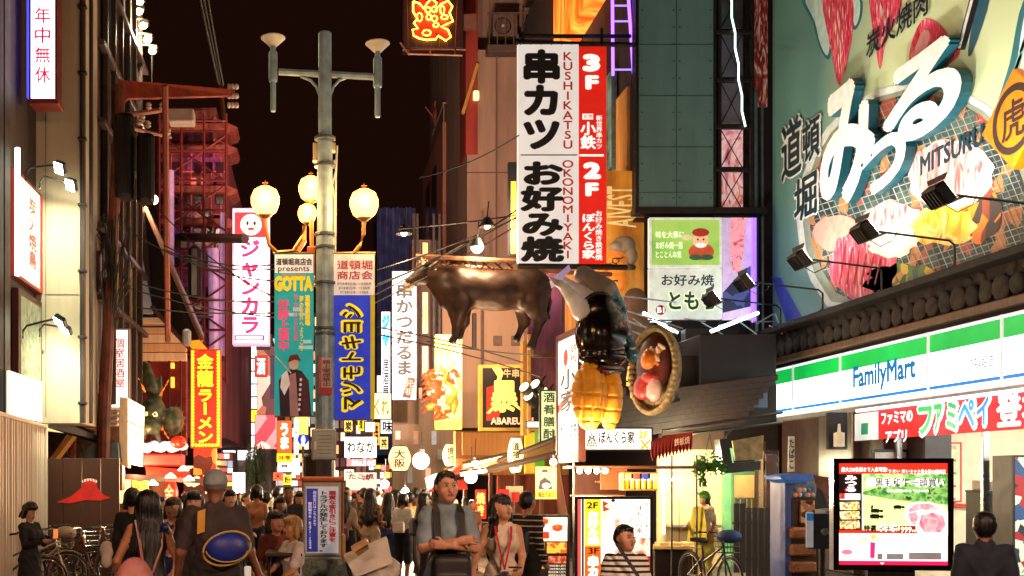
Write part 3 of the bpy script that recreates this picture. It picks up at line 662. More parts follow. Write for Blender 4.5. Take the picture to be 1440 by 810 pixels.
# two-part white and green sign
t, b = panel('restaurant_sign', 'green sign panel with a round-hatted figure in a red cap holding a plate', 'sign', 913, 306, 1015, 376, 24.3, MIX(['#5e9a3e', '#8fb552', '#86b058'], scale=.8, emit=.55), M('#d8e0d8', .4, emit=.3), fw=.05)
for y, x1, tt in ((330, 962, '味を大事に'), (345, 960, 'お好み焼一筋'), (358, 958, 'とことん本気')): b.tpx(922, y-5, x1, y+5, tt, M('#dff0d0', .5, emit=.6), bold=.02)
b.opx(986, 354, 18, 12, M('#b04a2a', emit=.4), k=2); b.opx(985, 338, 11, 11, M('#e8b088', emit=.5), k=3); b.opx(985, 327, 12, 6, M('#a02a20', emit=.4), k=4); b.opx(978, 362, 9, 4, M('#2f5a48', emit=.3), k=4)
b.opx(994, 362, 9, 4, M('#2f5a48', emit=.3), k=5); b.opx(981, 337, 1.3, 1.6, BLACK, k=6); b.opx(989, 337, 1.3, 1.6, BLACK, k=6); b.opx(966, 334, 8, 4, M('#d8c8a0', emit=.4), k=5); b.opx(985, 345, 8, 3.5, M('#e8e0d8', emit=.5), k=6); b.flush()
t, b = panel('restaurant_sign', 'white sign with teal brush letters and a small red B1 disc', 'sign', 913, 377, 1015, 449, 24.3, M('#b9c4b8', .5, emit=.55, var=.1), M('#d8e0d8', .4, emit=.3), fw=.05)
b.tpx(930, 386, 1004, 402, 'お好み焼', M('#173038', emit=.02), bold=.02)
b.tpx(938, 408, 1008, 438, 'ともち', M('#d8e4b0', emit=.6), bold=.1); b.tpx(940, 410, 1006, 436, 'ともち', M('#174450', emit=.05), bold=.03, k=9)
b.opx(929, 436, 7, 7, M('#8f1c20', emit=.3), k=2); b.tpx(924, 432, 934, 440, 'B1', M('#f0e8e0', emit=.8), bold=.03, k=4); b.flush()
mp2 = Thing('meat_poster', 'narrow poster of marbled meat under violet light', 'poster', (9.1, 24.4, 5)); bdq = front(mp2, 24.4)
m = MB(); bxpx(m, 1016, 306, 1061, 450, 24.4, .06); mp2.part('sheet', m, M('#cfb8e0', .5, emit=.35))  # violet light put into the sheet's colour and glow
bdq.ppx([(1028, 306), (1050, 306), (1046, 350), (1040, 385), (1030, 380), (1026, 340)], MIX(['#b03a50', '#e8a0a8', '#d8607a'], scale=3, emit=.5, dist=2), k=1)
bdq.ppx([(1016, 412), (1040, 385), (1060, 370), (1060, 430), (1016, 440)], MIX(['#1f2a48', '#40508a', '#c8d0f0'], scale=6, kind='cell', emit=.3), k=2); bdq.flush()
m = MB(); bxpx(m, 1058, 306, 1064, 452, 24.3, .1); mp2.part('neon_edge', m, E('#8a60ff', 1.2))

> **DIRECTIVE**
Reproduce each line exactly, please, except for any pictures.

> **SOLUTION TO THIS TASK**
Write part 3 of the bpy script that recreates this picture. It picks up at line 662. More parts follow. Write for Blender 4.5. Take the picture to be 1440 by 810 pixels.
# two-part white and green sign
t, b = panel('restaurant_sign', 'green sign panel with a round-hatted figure in a red cap holding a plate', 'sign', 913, 306, 1015, 376, 24.3, MIX(['#5e9a3e', '#8fb552', '#86b058'], scale=.8, emit=.55), M('#d8e0d8', .4, emit=.3), fw=.05)
for y, x1, tt in ((330, 962, '味を大事に'), (345, 960, 'お好み焼一筋'), (358, 958, 'とことん本気')): b.tpx(922, y-5, x1, y+5, tt, M('#dff0d0', .5, emit=.6), bold=.02)
b.opx(986, 354, 18, 12, M('#b04a2a', emit=.4), k=2); b.opx(985, 338, 11, 11, M('#e8b088', emit=.5), k=3); b.opx(985, 327, 12, 6, M('#a02a20', emit=.4), k=4); b.opx(978, 362, 9, 4, M('#2f5a48', emit=.3), k=4)
b.opx(994, 362, 9, 4, M('#2f5a48', emit=.3), k=5); b.opx(981, 337, 1.3, 1.6, BLACK, k=6); b.opx(989, 337, 1.3, 1.6, BLACK, k=6); b.opx(966, 334, 8, 4, M('#d8c8a0', emit=.4), k=5); b.opx(985, 345, 8, 3.5, M('#e8e0d8', emit=.5), k=6); b.flush()
t, b = panel('restaurant_sign', 'white sign with teal brush letters and a small red B1 disc', 'sign', 913, 377, 1015, 449, 24.3, M('#b9c4b8', .5, emit=.55, var=.1), M('#d8e0d8', .4, emit=.3), fw=.05)
b.tpx(930, 386, 1004, 402, 'お好み焼', M('#173038', emit=.02), bold=.02)
b.tpx(938, 408, 1008, 438, 'ともち', M('#d8e4b0', emit=.6), bold=.1); b.tpx(940, 410, 1006, 436, 'ともち', M('#174450', emit=.05), bold=.03, k=9)
b.opx(929, 436, 7, 7, M('#8f1c20', emit=.3), k=2); b.tpx(924, 432, 934, 440, 'B1', M('#f0e8e0', emit=.8), bold=.03, k=4); b.flush()
mp2 = Thing('meat_poster', 'narrow poster of marbled meat under violet light', 'poster', (9.1, 24.4, 5)); bdq = front(mp2, 24.4)
m = MB(); bxpx(m, 1016, 306, 1061, 450, 24.4, .06); mp2.part('sheet', m, M('#cfb8e0', .5, emit=.35))  # violet light put into the sheet's colour and glow
bdq.ppx([(1028, 306), (1050, 306), (1046, 350), (1040, 385), (1030, 380), (1026, 340)], MIX(['#b03a50', '#e8a0a8', '#d8607a'], scale=3, emit=.5, dist=2), k=1)
bdq.ppx([(1016, 412), (1040, 385), (1060, 370), (1060, 430), (1016, 440)], MIX(['#1f2a48', '#40508a', '#c8d0f0'], scale=6, kind='cell', emit=.3), k=2); bdq.flush()
m = MB(); bxpx(m, 1058, 306, 1064, 452, 24.3, .1); mp2.part('neon_edge', m, E('#8a60ff', 1.2))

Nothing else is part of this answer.